Supplied records -
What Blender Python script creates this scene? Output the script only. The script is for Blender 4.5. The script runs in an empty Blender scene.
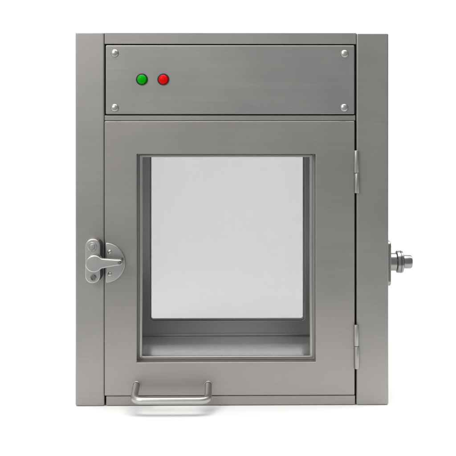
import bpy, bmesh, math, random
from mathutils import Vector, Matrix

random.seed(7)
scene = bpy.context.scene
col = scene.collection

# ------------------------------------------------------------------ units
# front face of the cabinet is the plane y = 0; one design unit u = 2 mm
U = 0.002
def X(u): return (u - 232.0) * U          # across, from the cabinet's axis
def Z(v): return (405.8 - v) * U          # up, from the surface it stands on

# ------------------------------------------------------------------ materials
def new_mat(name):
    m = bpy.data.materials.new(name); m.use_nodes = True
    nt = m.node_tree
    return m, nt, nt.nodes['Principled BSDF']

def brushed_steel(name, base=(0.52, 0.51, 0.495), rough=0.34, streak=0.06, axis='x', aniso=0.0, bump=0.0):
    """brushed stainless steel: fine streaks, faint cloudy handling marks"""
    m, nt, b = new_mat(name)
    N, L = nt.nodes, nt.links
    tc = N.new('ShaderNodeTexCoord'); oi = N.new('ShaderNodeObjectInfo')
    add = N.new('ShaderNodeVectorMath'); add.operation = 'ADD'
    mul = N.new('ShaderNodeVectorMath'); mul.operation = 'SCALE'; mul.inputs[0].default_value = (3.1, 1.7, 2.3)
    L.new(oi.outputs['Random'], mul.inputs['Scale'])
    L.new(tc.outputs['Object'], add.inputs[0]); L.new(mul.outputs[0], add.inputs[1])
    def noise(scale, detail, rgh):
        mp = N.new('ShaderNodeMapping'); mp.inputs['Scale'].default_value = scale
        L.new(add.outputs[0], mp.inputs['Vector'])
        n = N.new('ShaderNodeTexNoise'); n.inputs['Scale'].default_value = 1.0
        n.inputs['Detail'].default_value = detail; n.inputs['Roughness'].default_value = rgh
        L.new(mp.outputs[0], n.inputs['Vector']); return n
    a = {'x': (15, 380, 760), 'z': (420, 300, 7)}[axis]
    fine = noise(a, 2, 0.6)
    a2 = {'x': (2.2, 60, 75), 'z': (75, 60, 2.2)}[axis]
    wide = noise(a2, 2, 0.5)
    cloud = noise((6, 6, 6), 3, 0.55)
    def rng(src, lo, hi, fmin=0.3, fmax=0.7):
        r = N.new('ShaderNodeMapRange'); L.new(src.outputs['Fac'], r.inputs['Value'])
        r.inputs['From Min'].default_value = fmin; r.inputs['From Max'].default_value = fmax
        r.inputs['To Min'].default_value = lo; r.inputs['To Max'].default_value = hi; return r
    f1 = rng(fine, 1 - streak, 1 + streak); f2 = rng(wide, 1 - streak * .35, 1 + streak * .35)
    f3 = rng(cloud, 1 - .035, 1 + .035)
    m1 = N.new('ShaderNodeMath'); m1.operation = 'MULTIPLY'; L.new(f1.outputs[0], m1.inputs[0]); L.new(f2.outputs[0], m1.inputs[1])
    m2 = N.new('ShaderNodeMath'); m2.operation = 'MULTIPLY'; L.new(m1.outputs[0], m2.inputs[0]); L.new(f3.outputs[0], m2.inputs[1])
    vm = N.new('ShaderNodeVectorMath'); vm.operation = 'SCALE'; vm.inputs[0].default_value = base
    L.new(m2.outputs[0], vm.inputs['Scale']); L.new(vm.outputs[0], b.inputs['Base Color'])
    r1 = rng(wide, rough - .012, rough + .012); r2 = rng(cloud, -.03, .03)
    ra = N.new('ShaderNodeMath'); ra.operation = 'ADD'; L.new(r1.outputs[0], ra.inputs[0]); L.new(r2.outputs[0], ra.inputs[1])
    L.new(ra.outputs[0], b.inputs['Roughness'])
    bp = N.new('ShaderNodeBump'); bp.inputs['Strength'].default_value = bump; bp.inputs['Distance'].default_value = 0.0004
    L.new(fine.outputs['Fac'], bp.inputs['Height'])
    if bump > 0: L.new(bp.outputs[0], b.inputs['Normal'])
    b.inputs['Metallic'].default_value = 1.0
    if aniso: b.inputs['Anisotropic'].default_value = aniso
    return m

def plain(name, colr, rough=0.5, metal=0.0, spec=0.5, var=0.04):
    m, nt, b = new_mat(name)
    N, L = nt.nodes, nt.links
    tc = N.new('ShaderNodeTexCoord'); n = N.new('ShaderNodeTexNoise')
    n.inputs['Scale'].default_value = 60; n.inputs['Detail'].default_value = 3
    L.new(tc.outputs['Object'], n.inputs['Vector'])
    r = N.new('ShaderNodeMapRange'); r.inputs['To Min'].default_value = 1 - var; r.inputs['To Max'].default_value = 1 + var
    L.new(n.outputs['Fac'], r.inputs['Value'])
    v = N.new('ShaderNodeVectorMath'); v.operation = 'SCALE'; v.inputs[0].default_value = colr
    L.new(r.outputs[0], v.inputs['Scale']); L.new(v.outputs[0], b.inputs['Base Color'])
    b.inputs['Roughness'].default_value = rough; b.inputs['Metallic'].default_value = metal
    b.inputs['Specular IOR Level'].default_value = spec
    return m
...
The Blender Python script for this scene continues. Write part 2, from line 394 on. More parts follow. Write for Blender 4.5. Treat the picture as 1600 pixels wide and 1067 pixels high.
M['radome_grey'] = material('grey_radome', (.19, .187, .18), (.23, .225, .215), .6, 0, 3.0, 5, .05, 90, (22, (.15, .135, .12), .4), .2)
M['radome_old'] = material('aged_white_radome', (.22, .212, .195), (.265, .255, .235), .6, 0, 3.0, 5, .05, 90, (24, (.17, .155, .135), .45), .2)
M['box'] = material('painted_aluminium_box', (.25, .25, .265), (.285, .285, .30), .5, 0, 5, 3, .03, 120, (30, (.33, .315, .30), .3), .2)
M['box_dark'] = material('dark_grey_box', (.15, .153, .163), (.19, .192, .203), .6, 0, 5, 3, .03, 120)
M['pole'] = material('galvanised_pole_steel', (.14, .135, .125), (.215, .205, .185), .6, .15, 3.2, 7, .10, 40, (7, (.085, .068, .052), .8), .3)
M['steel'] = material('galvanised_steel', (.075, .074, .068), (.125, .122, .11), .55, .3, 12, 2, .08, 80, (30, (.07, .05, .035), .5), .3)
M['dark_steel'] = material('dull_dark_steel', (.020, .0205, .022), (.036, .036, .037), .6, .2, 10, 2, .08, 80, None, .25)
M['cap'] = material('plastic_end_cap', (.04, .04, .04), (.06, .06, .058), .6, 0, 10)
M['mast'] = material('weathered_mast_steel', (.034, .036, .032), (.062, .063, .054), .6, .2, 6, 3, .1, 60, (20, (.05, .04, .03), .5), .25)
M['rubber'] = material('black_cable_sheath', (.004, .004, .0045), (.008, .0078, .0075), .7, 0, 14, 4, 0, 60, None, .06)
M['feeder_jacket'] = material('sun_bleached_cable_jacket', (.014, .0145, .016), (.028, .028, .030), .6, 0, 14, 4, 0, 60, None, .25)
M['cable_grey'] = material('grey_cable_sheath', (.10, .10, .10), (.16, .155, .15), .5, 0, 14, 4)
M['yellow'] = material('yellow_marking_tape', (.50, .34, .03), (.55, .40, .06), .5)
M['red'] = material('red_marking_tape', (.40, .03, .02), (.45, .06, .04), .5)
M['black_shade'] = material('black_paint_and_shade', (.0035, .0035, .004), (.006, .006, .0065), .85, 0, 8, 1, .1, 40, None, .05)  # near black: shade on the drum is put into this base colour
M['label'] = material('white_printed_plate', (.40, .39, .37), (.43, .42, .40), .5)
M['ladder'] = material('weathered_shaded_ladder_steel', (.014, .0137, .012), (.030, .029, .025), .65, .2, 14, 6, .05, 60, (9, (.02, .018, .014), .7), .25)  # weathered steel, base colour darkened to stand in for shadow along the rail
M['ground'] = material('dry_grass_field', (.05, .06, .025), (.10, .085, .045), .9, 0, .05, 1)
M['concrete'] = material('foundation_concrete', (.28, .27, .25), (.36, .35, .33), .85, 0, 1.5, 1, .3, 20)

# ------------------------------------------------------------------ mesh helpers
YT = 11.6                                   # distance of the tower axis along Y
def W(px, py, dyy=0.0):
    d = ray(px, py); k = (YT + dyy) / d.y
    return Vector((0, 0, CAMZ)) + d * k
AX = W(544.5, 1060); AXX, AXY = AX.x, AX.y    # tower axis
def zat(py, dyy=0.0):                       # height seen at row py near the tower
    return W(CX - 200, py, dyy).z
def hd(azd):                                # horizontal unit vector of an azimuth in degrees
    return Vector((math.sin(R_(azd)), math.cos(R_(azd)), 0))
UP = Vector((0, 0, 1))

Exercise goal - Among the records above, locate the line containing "What Blender Python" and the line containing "return m, nt, nt.nodes['Principled BSDF']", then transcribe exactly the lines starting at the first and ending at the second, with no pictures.

Result -
What Blender Python script creates this scene? Output the script only. The script is for Blender 4.5. The script runs in an empty Blender scene.
import bpy, bmesh, math, random
from mathutils import Vector, Matrix

random.seed(7)
scene = bpy.context.scene
col = scene.collection

# ------------------------------------------------------------------ units
# front face of the cabinet is the plane y = 0; one design unit u = 2 mm
U = 0.002
def X(u): return (u - 232.0) * U          # across, from the cabinet's axis
def Z(v): return (405.8 - v) * U          # up, from the surface it stands on

# ------------------------------------------------------------------ materials
def new_mat(name):
    m = bpy.data.materials.new(name); m.use_nodes = True
    nt = m.node_tree
    return m, nt, nt.nodes['Principled BSDF']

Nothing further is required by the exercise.